§ **YOUR OBJECTIVE**
Reproduce each line bearing the word "sheet".

....................

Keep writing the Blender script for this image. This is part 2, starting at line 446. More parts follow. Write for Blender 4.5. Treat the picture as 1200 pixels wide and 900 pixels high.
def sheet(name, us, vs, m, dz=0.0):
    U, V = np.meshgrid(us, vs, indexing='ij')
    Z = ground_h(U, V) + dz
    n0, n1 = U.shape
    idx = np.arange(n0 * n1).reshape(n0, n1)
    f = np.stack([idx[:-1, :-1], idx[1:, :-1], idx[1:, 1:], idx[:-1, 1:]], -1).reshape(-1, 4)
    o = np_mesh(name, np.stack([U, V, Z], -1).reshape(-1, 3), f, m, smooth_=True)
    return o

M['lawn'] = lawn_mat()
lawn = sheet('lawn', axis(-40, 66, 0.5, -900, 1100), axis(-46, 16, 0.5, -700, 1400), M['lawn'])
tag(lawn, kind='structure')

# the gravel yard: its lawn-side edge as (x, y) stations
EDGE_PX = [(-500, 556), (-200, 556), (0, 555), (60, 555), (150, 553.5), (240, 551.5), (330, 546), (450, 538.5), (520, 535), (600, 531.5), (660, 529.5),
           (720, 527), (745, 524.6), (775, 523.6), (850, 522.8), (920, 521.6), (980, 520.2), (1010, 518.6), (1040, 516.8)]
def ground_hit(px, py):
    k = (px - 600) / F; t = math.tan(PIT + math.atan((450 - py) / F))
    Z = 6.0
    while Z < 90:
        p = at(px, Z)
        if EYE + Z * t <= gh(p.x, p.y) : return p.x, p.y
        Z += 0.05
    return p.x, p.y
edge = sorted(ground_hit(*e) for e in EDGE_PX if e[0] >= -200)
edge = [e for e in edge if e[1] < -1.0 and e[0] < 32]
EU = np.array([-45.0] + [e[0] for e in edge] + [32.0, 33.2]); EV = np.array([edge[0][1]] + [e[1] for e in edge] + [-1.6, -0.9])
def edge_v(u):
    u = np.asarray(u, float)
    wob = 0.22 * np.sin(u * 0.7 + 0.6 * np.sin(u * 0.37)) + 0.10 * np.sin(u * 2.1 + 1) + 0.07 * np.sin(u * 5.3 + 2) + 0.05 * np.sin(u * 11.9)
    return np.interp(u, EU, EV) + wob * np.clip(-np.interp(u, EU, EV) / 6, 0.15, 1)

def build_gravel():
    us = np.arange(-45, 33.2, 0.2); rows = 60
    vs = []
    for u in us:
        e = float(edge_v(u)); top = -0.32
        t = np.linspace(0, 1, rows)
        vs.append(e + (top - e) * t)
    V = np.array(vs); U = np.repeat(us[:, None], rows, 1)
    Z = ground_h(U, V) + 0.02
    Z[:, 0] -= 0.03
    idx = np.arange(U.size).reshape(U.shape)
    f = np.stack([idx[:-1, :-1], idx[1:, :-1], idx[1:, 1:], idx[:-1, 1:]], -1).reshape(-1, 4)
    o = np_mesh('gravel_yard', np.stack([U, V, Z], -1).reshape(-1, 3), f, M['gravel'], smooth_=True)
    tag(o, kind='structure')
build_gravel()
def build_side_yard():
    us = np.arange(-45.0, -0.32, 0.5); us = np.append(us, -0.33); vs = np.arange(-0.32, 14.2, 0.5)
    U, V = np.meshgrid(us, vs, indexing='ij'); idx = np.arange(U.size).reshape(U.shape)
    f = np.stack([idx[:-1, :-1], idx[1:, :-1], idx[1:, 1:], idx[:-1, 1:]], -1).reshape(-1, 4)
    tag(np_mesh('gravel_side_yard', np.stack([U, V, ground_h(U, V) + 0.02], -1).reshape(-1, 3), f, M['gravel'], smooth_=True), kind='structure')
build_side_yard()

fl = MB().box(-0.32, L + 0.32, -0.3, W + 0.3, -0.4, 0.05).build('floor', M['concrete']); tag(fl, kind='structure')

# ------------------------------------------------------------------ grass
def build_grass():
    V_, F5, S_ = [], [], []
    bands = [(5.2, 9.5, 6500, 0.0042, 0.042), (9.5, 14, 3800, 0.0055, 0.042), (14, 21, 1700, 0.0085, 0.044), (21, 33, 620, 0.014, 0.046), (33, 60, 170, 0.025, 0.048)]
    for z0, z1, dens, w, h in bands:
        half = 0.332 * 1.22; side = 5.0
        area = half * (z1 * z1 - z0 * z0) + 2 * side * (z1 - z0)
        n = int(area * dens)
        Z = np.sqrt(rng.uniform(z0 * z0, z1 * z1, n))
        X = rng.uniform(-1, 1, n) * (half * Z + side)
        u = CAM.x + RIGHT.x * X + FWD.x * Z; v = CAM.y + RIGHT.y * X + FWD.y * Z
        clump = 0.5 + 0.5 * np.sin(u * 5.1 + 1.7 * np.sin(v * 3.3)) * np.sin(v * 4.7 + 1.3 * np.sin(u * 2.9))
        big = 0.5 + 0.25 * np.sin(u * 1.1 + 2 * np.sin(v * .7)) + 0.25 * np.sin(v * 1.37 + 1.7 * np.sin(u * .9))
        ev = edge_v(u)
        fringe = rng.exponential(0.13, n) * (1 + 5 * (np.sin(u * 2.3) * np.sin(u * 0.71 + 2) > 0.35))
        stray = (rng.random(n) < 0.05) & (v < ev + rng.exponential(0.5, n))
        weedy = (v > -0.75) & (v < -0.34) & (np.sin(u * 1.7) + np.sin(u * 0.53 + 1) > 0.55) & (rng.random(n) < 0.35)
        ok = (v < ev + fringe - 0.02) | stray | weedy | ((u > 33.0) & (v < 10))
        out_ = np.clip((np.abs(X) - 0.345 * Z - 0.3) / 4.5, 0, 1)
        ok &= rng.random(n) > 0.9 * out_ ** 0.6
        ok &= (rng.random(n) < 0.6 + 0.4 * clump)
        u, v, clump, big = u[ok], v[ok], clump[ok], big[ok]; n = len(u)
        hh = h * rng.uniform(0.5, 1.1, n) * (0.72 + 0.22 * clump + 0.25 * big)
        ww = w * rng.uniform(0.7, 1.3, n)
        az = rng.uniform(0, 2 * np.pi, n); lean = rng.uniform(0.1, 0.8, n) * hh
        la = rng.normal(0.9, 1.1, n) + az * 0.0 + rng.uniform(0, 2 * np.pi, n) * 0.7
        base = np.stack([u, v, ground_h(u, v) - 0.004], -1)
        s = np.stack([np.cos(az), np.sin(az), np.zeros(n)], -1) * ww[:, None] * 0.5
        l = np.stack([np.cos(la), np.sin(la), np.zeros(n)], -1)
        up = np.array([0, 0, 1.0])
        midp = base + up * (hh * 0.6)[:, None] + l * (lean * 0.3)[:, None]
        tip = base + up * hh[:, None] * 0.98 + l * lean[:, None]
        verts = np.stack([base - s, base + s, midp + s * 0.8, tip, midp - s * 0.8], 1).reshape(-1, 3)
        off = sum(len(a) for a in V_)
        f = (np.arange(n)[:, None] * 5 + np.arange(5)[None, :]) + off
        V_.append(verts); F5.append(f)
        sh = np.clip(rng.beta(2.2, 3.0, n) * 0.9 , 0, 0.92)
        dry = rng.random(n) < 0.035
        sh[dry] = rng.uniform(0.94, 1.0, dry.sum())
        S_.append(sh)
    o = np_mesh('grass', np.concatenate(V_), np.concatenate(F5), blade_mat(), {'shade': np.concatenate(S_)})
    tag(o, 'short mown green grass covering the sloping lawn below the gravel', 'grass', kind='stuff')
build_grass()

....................

§ **OUTPUT BELOW**
def sheet(name, us, vs, m, dz=0.0):
lawn = sheet('lawn', axis(-40, 66, 0.5, -900, 1100), axis(-46, 16, 0.5, -700, 1400), M['lawn'])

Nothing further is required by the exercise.